In September 2009, I celebrated my 5-year anniversary with About.com. I’m the Manager of Content Development, where I head recruitment and training of freelance writers and also lead search engine optimization (SEO) for content.

In February 2009, I started a Facebook group to gather people who live in the apartments in Brooklyn where I have lived since 2007. The group is growing and now has over 170 members.   It has become a community resource where neighbors have organized a beautification project, shared information about crime in the area, and offer services like babysitting and dog-walking. I am active in the group, responding to posts and alerting the group members to important posts via Facebook messaging.


I wrote an article about being an atheist and being inspired by Revolution NYC, a nondenominational gay-affirming Christian church that holds services in a Williamsburg bar on Sunday afternoons.

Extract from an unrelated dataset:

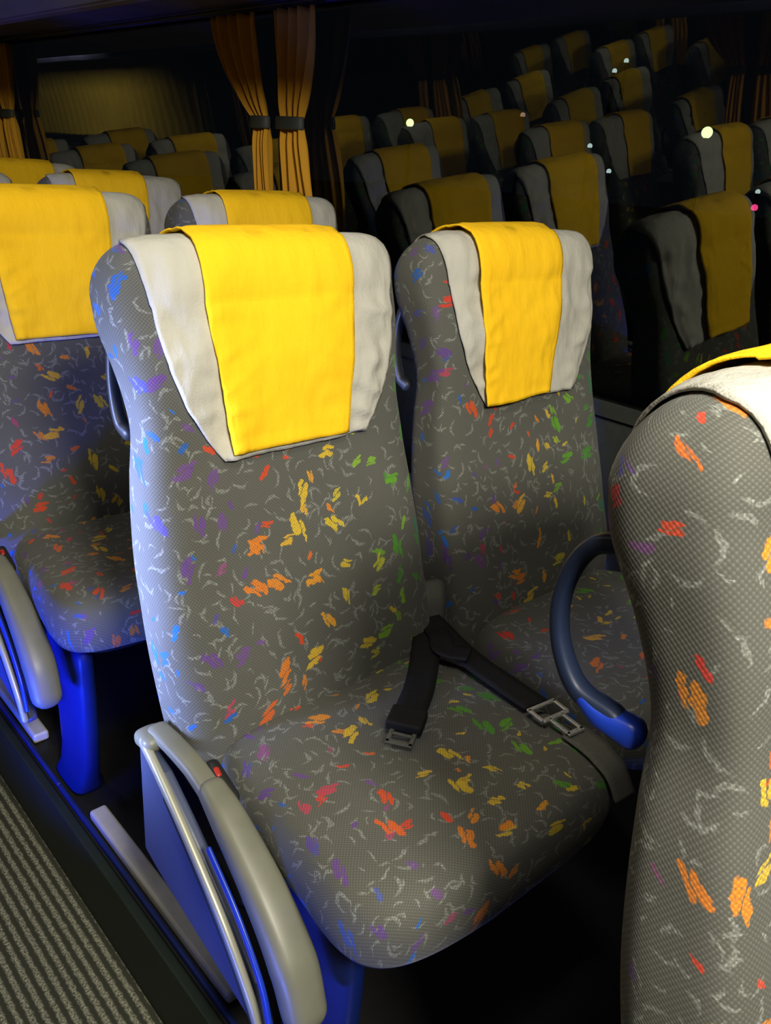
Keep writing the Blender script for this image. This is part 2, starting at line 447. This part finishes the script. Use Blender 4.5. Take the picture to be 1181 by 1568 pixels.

The following Sunday, Rev. Vince Anderson referenced me in his sermon (skip to 45:45 in the mp3).


Inspired by a life-threatening accident I survived, I got a tattoo of a roaring tiger cub in 2009. My artist, Joshua Lord, is phenomenal, as are the other artists at his studio, East Side Ink here in New York City.  Inked magazine wrote, “If Leonardo da Vinci and Charles Darwin had a love child who decided to embark on a career as a tattoo artist, that would be [Josh] Lord.” Josh completed body art work for M. Night Shyamalan’s 2010 movie, The Last Airbender.


In 2008, I was the organizational leader of a Burning Man camp of 120 friends. I pulled together teams working on transportation, construction, fund raising, budget, kitchen, wellness and Leave No Trace. I innovated within my community by publishing a regular email newsletter to keep this worldwide community informed. Feedback from the campers was that I had led the most community-oriented experience this particular camp had had yet.


I had the misfortune of having bedbugs throughout the 60-unit New York apartment building where I lived in 2004. Growing bedbug problems were not yet widely reported, and I found little support online at the time. I wrote about my own trials with bedbugs on a semi-anonymous blog I kept. This resource was the first online diary of a New York City bedbug experience, and was an early hub of support for others who emerged as having similar problems. One of my diary entries was quoted in a 2005 New Yorker article about bedbugs. Currently, I maintain a resource for bed bug sufferers called How to Kill Bed Bugs.


Always supportive of friends’ endeavors, I went to a Cuddle Party in the spring of 2004, a communication workshop co-created by friend Marcia Baczynski. I wrote about my experience on the blog I had at the time. This post got a link from Gawker, and began a flood of media attention for Cuddle Party, which included articles in Newsweek and People magazines. For my service, Cuddle Party named me the first inductee to their Hall of Fame.